Hogarth: Yes, and it's fiction. I mean I deliberately didn't use an actual case of someone having lost a son, but I'm referring to the grief of a mother who loses a son as a result of the troubles over there.

‘Out of the port of Liverpool, Bound for the North of Ireland’
Liverpool being the usual port for the North, Holyhead in Wales being the one for Dublin.

‘What will you do. . . ’
This is a direct allusion to the poem. Martijn Buijs said: Easter Rising (Grolier CD Encyclopedia): The Easter Rising, an Irish insurrection against British rule, took place in Dublin in April 1916. (actually April 24 - Ed) It was led by members of the Irish Republican Brotherhood (earlier known as Fenians). Most of the participants were members of the Irish Volunteers, a paramilitary force formed during the crisis over the home rule bill of 1912 and sustained by disappointment over the postponement of home rule for the duration of World War I. The rising was unpopular and was suppressed within a week, although subsequent executions of 15 of its leaders, including the writer Patrick Pearse, evoked widespread sympathy, which worked to the political benefit of the Irish nationalist movement Sinn Fein.
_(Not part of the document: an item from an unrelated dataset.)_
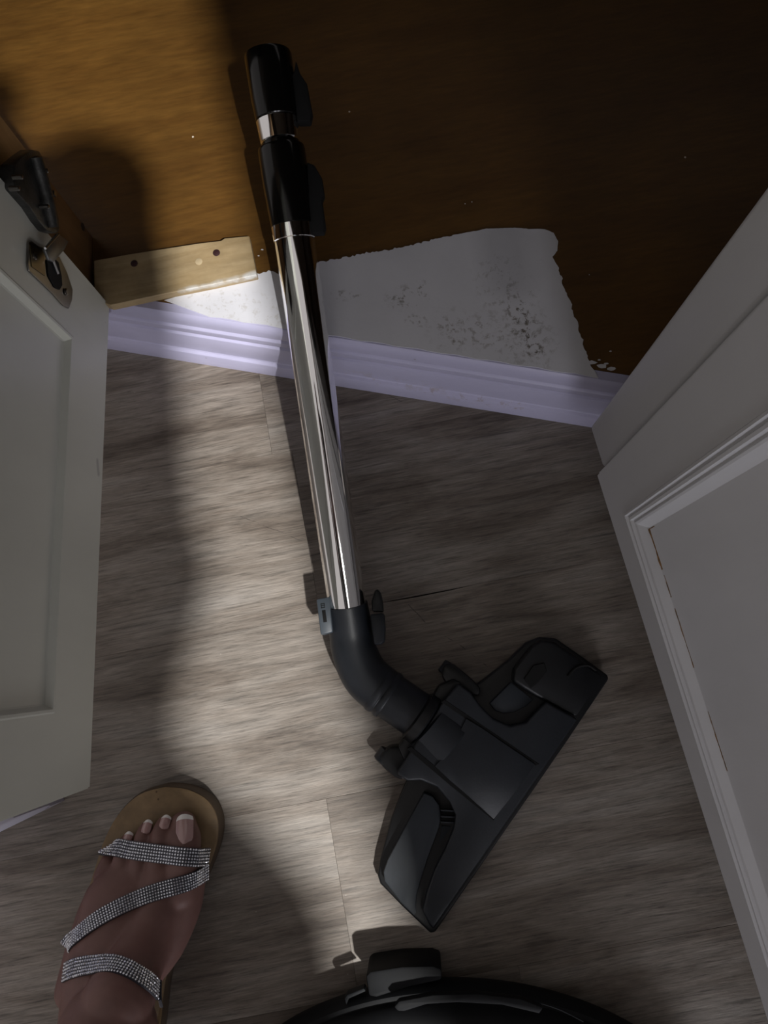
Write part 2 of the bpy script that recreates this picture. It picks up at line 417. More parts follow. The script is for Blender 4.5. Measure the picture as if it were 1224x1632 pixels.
# wooden cleat with screw heads
M_cleat = mat_wood('pale_raw_wood', (.24, .165, .075), (.36, .26, .13), (12, 90, 90), -gr, .6)
k = NT('pale_raw_wood_painted_edge'); M_cleat = k.m; setb(k.b, None, .6)
geo = k.node('ShaderNodeNewGeometry'); vv = geo.outputs['Position']; r_ = k.map(vv, (1, 1, 1), (0, 0, -gr))
g_ = k.noise(k.map(r_, (14, 120, 120)), 1, 6, .6, .6); c_ = k.ramp(g_, [(.3, (.25, .175, .085)), (.7, (.36, .27, .15))])
c_ = k.mix(1, c_, k.ramp(k.noise(r_, 30, 4, .6), [(.3, .7), (.7, 1.15)]), 'MULTIPLY')
st = k.seg(vv, P(292, 470, HB+.009), P(408, 441, HB+.009), .0026, .006, .004)
c_ = k.mix(k.math('MULTIPLY', st, k.ramp(k.noise(r_, 160, 4, .6), [(.35, .35), (.55, 1)])), c_, (.52, .51, .49))
k.l(c_, k.b.inputs['Base Color']); k.bump(g_, .3, .0006)
cl = [(149, 415), (200, 405.5), (260, 396), (318, 387), (352, 383), (358, 379), (397, 375.5), (409, 438), (340, 453), (260, 469), (176, 487), (150, 478)]
CH = HB+.009
bm = prism([P(a, b, CH)-Z*(CH-HB) for a, b in cl], [P(a, b, CH) for a, b in cl]); bevel(bm, .0007, 1, 60)
cleat = link('wood_cleat', bm, M_cleat, cab, False)
M_screw = simple('rusted_screw', (.045, .018, .02), .5, metal=.3)
M_plug = simple('filler_plug', (.42, .33, .2), .7)
for (a, b, mt, nm) in ((214, 420, M_screw, 'screw_head'), (345, 403, M_screw, 'screw_head'), (317, 417, M_plug, 'filler_plug')):
    c = P(a, b, CH); r = .0031
    bm = tube([c-Z*.0005, c+Z*.0003, c+Z*.0006], [r, r, r*.7], 20, up=Y)
    if mt is M_screw:
        bm2 = box(c+Z*.0007, Vector((.8, .6, 0)), Vector((-.6, .8, 0)), Z, .004, .0006, .0003); bm = merge([bm, bm2])
    link(nm, bm, mt, cleat)

# left face-frame stile (inner face brown wood)
M_stile = mat_wood('stile_wood', (.16, .085, .035), (.23, .13, .055), (30, 30, 6), 0, .5, knots=[(P(130, 362, HB+.01), .0026, (.02, .012, .008))])
s0, s1 = P(148, 377, HB), P(150, 487, HB)
t = Vector((-1, -.02, 0))
bot = [s0, s1, s1+t*.10, s0+t*.10]
bm = prism([p+Z*0 for p in bot], [p+Z*.765 for p in bot]); bevel(bm, .0015, 2)
stile = link('face_stile', bm, M_stile, cab)
# knot hole ring on the inner face
kc = PP(131, 362, s0, X)
bm = tube([kc+X*-.001, kc+X*.0006, kc+X*.0008], [.0036, .0036, .0028], 16, up=Z)
link('knot', bm, simple('dark_knot', (.02, .012, .008), .6), stile)

# ------------------------------------------------------------------ left door (inner face towards the camera)
def frame(A, B, nsign):
    e = (B-A); e.z = 0; e.normalize(); nr = Vector((-e.y, e.x, 0))*nsign
    return e, nr
def onplane(px, py, A, e, nr, off=0):
    p = PP(px, py, A+nr*off, nr); return (p-A).dot(e), p.z
LA, LB = P(175, 485, HB), P(144, 1256, HB)
le, ln = frame(LA, LB, 1)
if ln.x < 0: ln = -ln
LW = (LB-LA).length
M_doorL = mat_paint('cream_white_paint', (.58, .590, .53), .35, .40, tint=(.22, .19, .15), streak=(.8, .8, .25), spotscale=13,
        stains=[(PP(155, 735, LA, ln), PP(157, 755, LA, ln), .0012, .001, .002, .5, (.2, .2, .2))])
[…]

Among those who survived was Michael Collins, the man who went on to invent urban terrorism, and the first leader of the IRA., and features in the eponymous film with Liam Neeson. However - beware a few parts bear no more relation to actual history than does most of Braveheart!

‘Plough and the Stars alight?’
Gareth Foy said: The Plough and the Stars was also a political/ social play, possibly a satire, written around the time of the uprising in the 1920s by a wonderful Dublin Playwrite called, I think, Sean O'Casey.

Chris Ashby said: Also "The Plough" is another name for the star constellation commonly known as the "Big dipper" or whatever. (Or "The Great Bear" - Ed)

Chris Disspain: I believe that the name "The Plough" is a common name coined in the UK for the box with the tail part of the constellation of Ursa Major (or the Great Bear) and not the whole of it. It seems that the US refer to it as the "Big Dipper", which means nothing to anyone from the UK. The UK name derives from the fact that it resembles a horse drawn plough and the US name presumably comes from its resemblence to a rollercoaster track, so the US name is clearly a whole lot newer!